Las técnicas para contarlo todo sí difieren entre ambas creaciones, aunque no tanto como cabría esperar de dos lenguajes tan diferentes. El armazón estructural que levantó el autor de La ciudad y los perros puede compararse con el de pocas novelas. De hecho, en este caso, referirse al libro como ‘obra’ tiene un sentido doble: como obra literaria e intangible y como obra arquitectónica, enorme, inamovible. El escritor utiliza la técnica de las cajas chinas que heredó de Faulkner: “[En la caja china] el intermediario, el testigo, es el personaje esencial: él establece la ambigüedad y la complejidad de lo narrado, él multiplica los puntos de vista, él matiza, profundiza y eleva a una dimensión subjetiva los actos que refiere una ficción”. Conversación en La Catedral tiene más de 700 páginas, pero si la narración fuera lineal, ocuparía el doble o el triple. Vargas Llosa recurre a procedimientos cinematográficos: flashback, flashforward, solapamientos de historias. En una misma página se solapan sin previo aviso diálogos que sucedieron en planos temporales alejadísimos, con años de distancia y en los que ni siquiera participan los mismos personajes. En la obsesión por imitar la realidad, se dispersan las conciencias, se distorsionan los recuerdos, se atropellan las historias.

A pesar de que el lenguaje audiovisual se presta mejor a los saltos en el tiempo, en The Wire la ambición de reflejar la realidad se traduce en una mayor linealidad del relato.

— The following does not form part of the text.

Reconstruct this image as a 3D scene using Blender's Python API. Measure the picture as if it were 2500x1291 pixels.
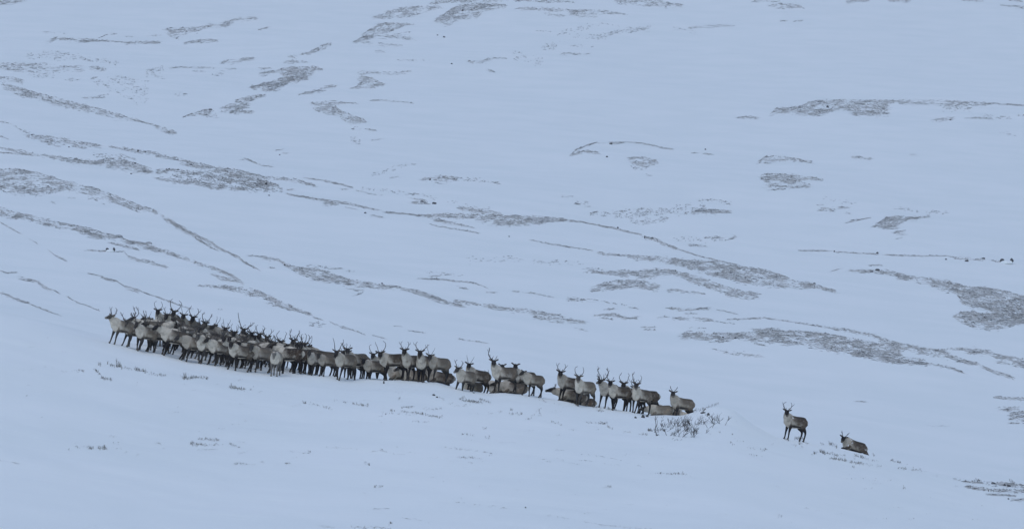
import bpy, math, random
import numpy as np
from mathutils import Vector, Matrix

for o in list(bpy.data.objects): bpy.data.objects.remove(o)
SC = bpy.context.scene
COL = SC.collection
RNG = np.random.default_rng(7)
random.seed(11)
R = math.radians

# ------------------------------------------------------------ camera, sky, sun, exposure
F = 12000.0                      # focal length in pixels of the 2500 px wide photograph
CX, CY = 1250.0, 645.5
cam_d = bpy.data.cameras.new("camera"); cam = bpy.data.objects.new("camera", cam_d); COL.objects.link(cam)
cam_d.sensor_fit = 'HORIZONTAL'; cam_d.sensor_width = 36.0
cam_d.lens = 36.0 * F / 2500.0
cam_d.clip_start = 0.5; cam_d.clip_end = 6000.0
cam.location = (0, 0, 0); cam.rotation_euler = (R(90), 0, 0)
SC.camera = cam

SUN_EL, SUN_AZ = 60.0, 205.0     # degrees; azimuth clockwise from +Y
W = bpy.data.worlds.new("World"); SC.world = W; W.use_nodes = True
wn = W.node_tree; wn.nodes.clear()
wo = wn.nodes.new('ShaderNodeOutputWorld'); bg = wn.nodes.new('ShaderNodeBackground')
sky = wn.nodes.new('ShaderNodeTexSky'); sky.sky_type = 'NISHITA'; sky.sun_disc = False
sky.sun_elevation = R(SUN_EL); sky.sun_rotation = R(SUN_AZ)
sky.air_density = 1.0; sky.dust_density = 0.55; sky.ozone_density = 1.0; sky.altitude = 600
bg.inputs['Strength'].default_value = 0.10
wn.links.new(sky.outputs[0], bg.inputs[0]); wn.links.new(bg.outputs[0], wo.inputs[0])

sun_d = bpy.data.lights.new("sun", 'SUN'); sun = bpy.data.objects.new("sun", sun_d); COL.objects.link(sun)
sun_d.energy = 0.58; sun_d.angle = R(60); sun_d.color = (1.0, 0.98, 0.88)
a, e = R(SUN_AZ), R(SUN_EL)
sdir = Vector((math.sin(a) * math.cos(e), math.cos(a) * math.cos(e), math.sin(e)))
sun.rotation_euler = sdir.to_track_quat('Z', 'Y').to_euler()

vs = SC.view_settings
vs.view_transform = 'Standard'; vs.look = 'None'; vs.gamma = 1.0; vs.use_curve_mapping = False
vs.exposure = 0.665

# ------------------------------------------------------------ materials
def new_mat(name):
    m = bpy.data.materials.new(name); m.use_nodes = True
    nt = m.node_tree
    return m, nt, nt.nodes, nt.links, nt.nodes['Principled BSDF']

def noise_mix(nt, L, c1, c2, scale, lo=0.35, hi=0.65, detail=4, coord='Object'):
    N = nt.nodes
    tc = N.new('ShaderNodeTexCoord'); n = N.new('ShaderNodeTexNoise'); n.inputs['Scale'].default_value = scale
    n.inputs['Detail'].default_value = detail
    r = N.new('ShaderNodeMapRange'); r.inputs[1].default_value = lo; r.inputs[2].default_value = hi
    mx = N.new('ShaderNodeMix'); mx.data_type = 'RGBA'
    L.new(tc.outputs[coord], n.inputs['Vector']); L.new(n.outputs['Fac'], r.inputs[0]); L.new(r.outputs[0], mx.inputs[0])
    mx.inputs[6].default_value = (*c1, 1); mx.inputs[7].default_value = (*c2, 1)
    return mx.outputs[2], n

def snow_mat():
    m, nt, N, L, b = new_mat("snow")
    c, n = noise_mix(nt, L, (0.80, 0.835, 0.835), (0.84, 0.865, 0.865), 0.12)
    L.new(c, b.inputs['Base Color']); b.inputs['Roughness'].default_value = 0.75
    b.inputs['Specular IOR Level'].default_value = 0.2
    tc = N.new('ShaderNodeTexCoord')
    n1 = N.new('ShaderNodeTexNoise'); n1.inputs['Scale'].default_value = 1.1; n1.inputs['Detail'].default_value = 9; n1.inputs['Roughness'].default_value = 0.6
    mp = N.new('ShaderNodeMapping'); mp.inputs['Scale'].default_value = (0.35, 1.4, 1.0); mp.inputs['Rotation'].default_value = (0, 0, 0.25)
    L.new(tc.outputs['Object'], mp.inputs[0]); L.new(mp.outputs[0], n1.inputs['Vector'])
    bp = N.new('ShaderNodeBump'); bp.inputs['Strength'].default_value = 0.4; bp.inputs['Distance'].default_value = 0.08
    L.new(n1.outputs['Fac'], bp.inputs['Height']); L.new(bp.outputs[0], b.inputs['Normal'])
    return m
M_SNOW = snow_mat()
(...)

Todo está grabado con una aparente falta de pretensiones, con la menor intervención de la dirección, que en ningún momento enseña el pie con juegos de cámara invasivos ni planos subjetivos. El alambre o el subtítulo español “bajo escucha” confiesan ya el planteamiento narrativo de la serie: el asistir a la historia como se asiste a la realidad, sin explicaciones benevolentes incrustadas de tapadillo en el guion. En los primeros capítulos de cada temporada circulan nombres, departamentos, apodos, casos que no comprendes. Ellos vives y tú observas desde fuera y espías con un vaso pegado en la pared, intuyendo que hay algo importante al otro lado y que merece la pena aguzar el oído.

Es fácil pensar que The Wire o Conversación en La Catedral ofrecen perspectivas pesimistas, pero no es así. Sobre todo en el ámbito cinematográfico nos han acostumbrado a la simplificación. Los finales de las historias nos llegan almibarados, centrando el foco en el lado positivo de la conclusión. Por el lado contrario, las películas que acaban mal resultan igualmente piadosas, pero a la inversa. Entendemos el término de un relato como cierre, como bajada de persianas, y eso, por la vía de la felicidad o de la angustia nos deja saciados, satisfechos. En cambio, estas dos obras maestras no priorizan ninguna emoción en su conclusión, nos regalan, como lo han hecho durante toda la extensión de la historia sin decaer un segundo, matices, material vital inasible. Belleza.